- _TASK DIRECTIONS_:
Leave out the pictures and restate the rest of the data exactly.

──────

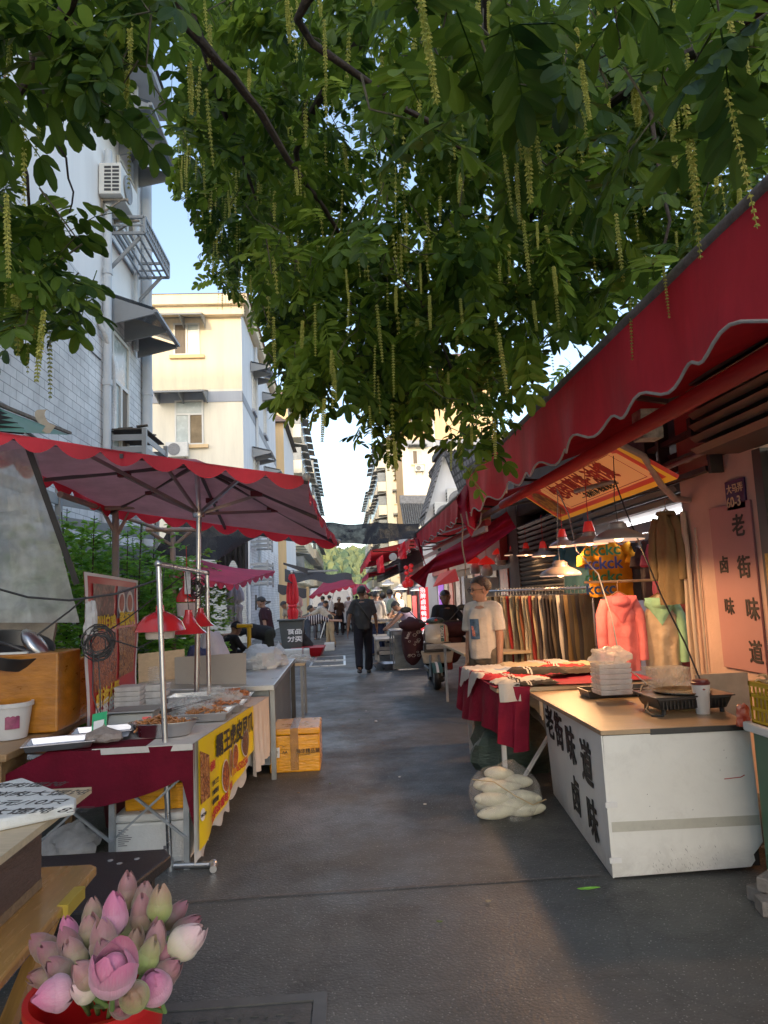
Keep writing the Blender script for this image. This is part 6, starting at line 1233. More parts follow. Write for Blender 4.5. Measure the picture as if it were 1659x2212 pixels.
for k in range(26): a=2*PI*k/26;b2=2*PI*(k+1)/26; q.poly([sp_(*c_,.006),sp_(c_[0]+.075*cos(a),c_[1]+.38*sin(a),.006),sp_(c_[0]+.075*cos(b2),c_[1]+.38*sin(b2),.006)])
part('pancake_picture',q,foodmat('pancake_print',[(.70,.45,.06),(.55,.28,.03),(.20,.06,.01)],14,.1),sg)
# lamps ------------------------------------------------------------------------
CAPR=mat('red_cap',(.75,.02,.015),.4,.1,4,emit=.15); GSH=mat('grey_lamp_enamel',(.30,.24,.23),.35,.15,4,metal=.2)  # caps get a slight painted glow so their red shows
def bulb(power,col=(1,.50,.20)):
    def f(t,c):
        part('bulb',B().ell(c+V((0,0,.02)),.035,12,8),mat('bulb_glow',(1,.50,.2),.4,emit=14),t,True)
        ld=bpy.data.lights.new('lamp_light','SPOT'); ld.energy=power; ld.color=col; ld.spot_size=R(168); ld.spot_blend=.35; ld.shadow_soft_size=.05
        lo=bpy.data.objects.new('lamp_light',ld); COL.objects.link(lo); lo.parent=t; lo.location=(0,0,-.02)
    return f
LP=[(1108,1199,12.1,.150,4,'farthest left of the grey pendant lamps with red caps'),(1137,1199,10.6,.150,6,'second from the left of the small pendant lamps with red caps'),(1174,1201,8.9,.150,55,'third from the left of the small pendant lamps with red caps'),(1216,1180,7.5,.150,75,'second nearest pendant lamp with red cap, left of the nearest'),(1274,1175,5.7,.150,55,'nearest pendant lamp with red cap above the striped clothes')]
for px,py,yv,r,pw,lab in LP:
    c=aY(px,py,yv); top=V((c.x,c.y,2.6 if c.x<2.05 else 2.45))
    cone_lamp(lab,c,r,GSH,'shade',None,([top],REDINK),(.75,.45,.28),1.2,bulb(pw),CAPR)
g1=aY(1337,1166,4.9); cone_lamp('wide grey pendant lamp on a black cord, nearest over the griddle',g1,.178,GSH,'shade',None,([g1+V((-.01,0,.3)),aY(1327,1035,4.95),aY(1325,985,5.0)],BLK),(.6,.45,.35),.6,bulb(34))
g2=aY(1211,1243,6.0); cone_lamp('lower grey pendant lamp on a grey cord above the table of clothes',g2,.178,GSH,'shade',None,([g2+V((-.01,0,.3)),aY(1205,1075,6.0),aY(1203,1055,6.05)],mat('grey_cord',(.3,.3,.3),.6)),(.6,.45,.35),.6,bulb(50))
solo('power_cable',B().tube([aY(1327,1035,5.0),aY(1350,1100,4.9),aY(1380,1170,4.8),aY(1430,1290,4.5),aY(1480,1390,4.3),aY(1518,1482,4.12)],.0055,8),BLK,'black cable running from the lamp cord down to the white cup','cable',smooth=True)
solo('power_cable',B().tube([aY(1205,1060,6.0),aY(1228,1110,5.9),aY(1245,1190,5.7),aY(1292,1240,5.3),aY(1320,1330,5.0),aY(1340,1430,4.8),aY(1400,1480,4.6),aY(1452,1500,4.5)],.005,8),mat('grey_cord',(.3,.3,.3)),'grey cable looping from the lamp down past the pink shirt to the griddle','cable',smooth=True)
# red mushroom lamps
for px,py,yv,lab in ((1025,1217,13.5,'leftmost of the red mushroom lamps with milky bulbs'),(1051,1219,12.0,'middle and largest of the red mushroom lamps with milky bulbs'),(1081,1197,12.6,'rightmost of the red mushroom lamps with milky bulbs')):
    c=aY(px,py,yv); t=thing('mushroom_lamp',lab,'lamp',tuple(c)); part('lamp_shade',B().lathe(c,[(.15,0),(.14,.035),(.09,.09),(.03,.12),(.02,.14),(0,.14)],20),mat('lamp_red_glow',(.65,.015,.01),.4,emit=.35),t,True)
    part('bulb_cover',B().lathe(c,[(0,-.20),(.07,-.20),(.095,-.17),(.098,-.09),(.07,-.03),(.035,.0)],20),mat('milky_bulb',(.62,.52,.44),.3),t,True); part('cord',B().tube([c+V((0,0,.14)),c+V((0,0,.6))],.005,6),REDINK,t)
# white stall ------------------------------------------------------------------
wsl=thing('white_stall','white panelled food stall with black brush lettering and wooden top','stall',(1.8,4.5,0))
SH=.75; WPN=dirtpanel('white_panel',(.80,.80,.77))
PA,PBt,PC,PD=(1.345,3.79),(2.13,3.76),(2.46,5.28),(1.50,5.35)
q=B(); n_=30; zz=lambda u:.0 
q.poly([(PA[0],PA[1],.012),(PA[0]+.72,PA[1]-.027,.03),(PA[0]+.745,PA[1]-.028,.06),(PA[0]+.74,PA[1]-.028,.09),(PA[0]+.77,PA[1]-.029,.12),(PBt[0]+.01,PBt[1],.15),(PBt[0],PBt[1],SH-.03),(PA[0],PA[1],SH-.03)]); q.poly([(PA[0],PA[1]+.004,SH-.03),(PBt[0],PBt[1]+.004,SH-.03),(PBt[0]+.01,PBt[1]+.004,.15),(PA[0]+.77,PA[1]-.025,.12),(PA[0]+.74,PA[1]-.024,.09),(PA[0]+.745,PA[1]-.024,.06),(PA[0]+.72,PA[1]-.023,.03),(PA[0],PA[1]+.004,.012)])
part('front_panel',q,dirtpanel('scuffed_white_panel',(.80,.80,.76)),wsl)
spn=lambda u,v,e=0:(PA[0]+(PD[0]-PA[0])*u-.004-(.008*(1-u)+.036*u)*v-e,PA[1]+(PD[1]-PA[1])*u-.002,.01+(SH-.038)*v); part('side_panel',B().grid(lambda u,v:spn(1-u,v),24,12).grid(lambda u,v:spn(u,v,-.008),24,12).poly([spn(0,0),spn(0,0,-.008),spn(0,1,-.008),spn(0,1)]),WPN,wsl)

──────

- _SOLUTION FOR THIS PROBLEM_:
Keep writing the Blender script for this image. This is part 6, starting at line 1233. More parts follow. Write for Blender 4.5. Measure the picture as if it were 1659x2212 pixels.
for k in range(26): a=2*PI*k/26;b2=2*PI*(k+1)/26; q.poly([sp_(*c_,.006),sp_(c_[0]+.075*cos(a),c_[1]+.38*sin(a),.006),sp_(c_[0]+.075*cos(b2),c_[1]+.38*sin(b2),.006)])
part('pancake_picture',q,foodmat('pancake_print',[(.70,.45,.06),(.55,.28,.03),(.20,.06,.01)],14,.1),sg)
# lamps ------------------------------------------------------------------------
CAPR=mat('red_cap',(.75,.02,.015),.4,.1,4,emit=.15); GSH=mat('grey_lamp_enamel',(.30,.24,.23),.35,.15,4,metal=.2)  # caps get a slight painted glow so their red shows
def bulb(power,col=(1,.50,.20)):
    def f(t,c):
        part('bulb',B().ell(c+V((0,0,.02)),.035,12,8),mat('bulb_glow',(1,.50,.2),.4,emit=14),t,True)
        ld=bpy.data.lights.new('lamp_light','SPOT'); ld.energy=power; ld.color=col; ld.spot_size=R(168); ld.spot_blend=.35; ld.shadow_soft_size=.05
        lo=bpy.data.objects.new('lamp_light',ld); COL.objects.link(lo); lo.parent=t; lo.location=(0,0,-.02)
    return f
LP=[(1108,1199,12.1,.150,4,'farthest left of the grey pendant lamps with red caps'),(1137,1199,10.6,.150,6,'second from the left of the small pendant lamps with red caps'),(1174,1201,8.9,.150,55,'third from the left of the small pendant lamps with red caps'),(1216,1180,7.5,.150,75,'second nearest pendant lamp with red cap, left of the nearest'),(1274,1175,5.7,.150,55,'nearest pendant lamp with red cap above the striped clothes')]
for px,py,yv,r,pw,lab in LP:
    c=aY(px,py,yv); top=V((c.x,c.y,2.6 if c.x<2.05 else 2.45))
    cone_lamp(lab,c,r,GSH,'shade',None,([top],REDINK),(.75,.45,.28),1.2,bulb(pw),CAPR)
g1=aY(1337,1166,4.9); cone_lamp('wide grey pendant lamp on a black cord, nearest over the griddle',g1,.178,GSH,'shade',None,([g1+V((-.01,0,.3)),aY(1327,1035,4.95),aY(1325,985,5.0)],BLK),(.6,.45,.35),.6,bulb(34))
g2=aY(1211,1243,6.0); cone_lamp('lower grey pendant lamp on a grey cord above the table of clothes',g2,.178,GSH,'shade',None,([g2+V((-.01,0,.3)),aY(1205,1075,6.0),aY(1203,1055,6.05)],mat('grey_cord',(.3,.3,.3),.6)),(.6,.45,.35),.6,bulb(50))
solo('power_cable',B().tube([aY(1327,1035,5.0),aY(1350,1100,4.9),aY(1380,1170,4.8),aY(1430,1290,4.5),aY(1480,1390,4.3),aY(1518,1482,4.12)],.0055,8),BLK,'black cable running from the lamp cord down to the white cup','cable',smooth=True)
solo('power_cable',B().tube([aY(1205,1060,6.0),aY(1228,1110,5.9),aY(1245,1190,5.7),aY(1292,1240,5.3),aY(1320,1330,5.0),aY(1340,1430,4.8),aY(1400,1480,4.6),aY(1452,1500,4.5)],.005,8),mat('grey_cord',(.3,.3,.3)),'grey cable looping from the lamp down past the pink shirt to the griddle','cable',smooth=True)
# red mushroom lamps
for px,py,yv,lab in ((1025,1217,13.5,'leftmost of the red mushroom lamps with milky bulbs'),(1051,1219,12.0,'middle and largest of the red mushroom lamps with milky bulbs'),(1081,1197,12.6,'rightmost of the red mushroom lamps with milky bulbs')):
    c=aY(px,py,yv); t=thing('mushroom_lamp',lab,'lamp',tuple(c)); part('lamp_shade',B().lathe(c,[(.15,0),(.14,.035),(.09,.09),(.03,.12),(.02,.14),(0,.14)],20),mat('lamp_red_glow',(.65,.015,.01),.4,emit=.35),t,True)
    part('bulb_cover',B().lathe(c,[(0,-.20),(.07,-.20),(.095,-.17),(.098,-.09),(.07,-.03),(.035,.0)],20),mat('milky_bulb',(.62,.52,.44),.3),t,True); part('cord',B().tube([c+V((0,0,.14)),c+V((0,0,.6))],.005,6),REDINK,t)
# white stall ------------------------------------------------------------------
wsl=thing('white_stall','white panelled food stall with black brush lettering and wooden top','stall',(1.8,4.5,0))
SH=.75; WPN=dirtpanel('white_panel',(.80,.80,.77))
PA,PBt,PC,PD=(1.345,3.79),(2.13,3.76),(2.46,5.28),(1.50,5.35)
q=B(); n_=30; zz=lambda u:.0 
q.poly([(PA[0],PA[1],.012),(PA[0]+.72,PA[1]-.027,.03),(PA[0]+.745,PA[1]-.028,.06),(PA[0]+.74,PA[1]-.028,.09),(PA[0]+.77,PA[1]-.029,.12),(PBt[0]+.01,PBt[1],.15),(PBt[0],PBt[1],SH-.03),(PA[0],PA[1],SH-.03)]); q.poly([(PA[0],PA[1]+.004,SH-.03),(PBt[0],PBt[1]+.004,SH-.03),(PBt[0]+.01,PBt[1]+.004,.15),(PA[0]+.77,PA[1]-.025,.12),(PA[0]+.74,PA[1]-.024,.09),(PA[0]+.745,PA[1]-.024,.06),(PA[0]+.72,PA[1]-.023,.03),(PA[0],PA[1]+.004,.012)])
part('front_panel',q,dirtpanel('scuffed_white_panel',(.80,.80,.76)),wsl)
spn=lambda u,v,e=0:(PA[0]+(PD[0]-PA[0])*u-.004-(.008*(1-u)+.036*u)*v-e,PA[1]+(PD[1]-PA[1])*u-.002,.01+(SH-.038)*v); part('side_panel',B().grid(lambda u,v:spn(1-u,v),24,12).grid(lambda u,v:spn(u,v,-.008),24,12).poly([spn(0,0),spn(0,0,-.008),spn(0,1,-.008),spn(0,1)]),WPN,wsl)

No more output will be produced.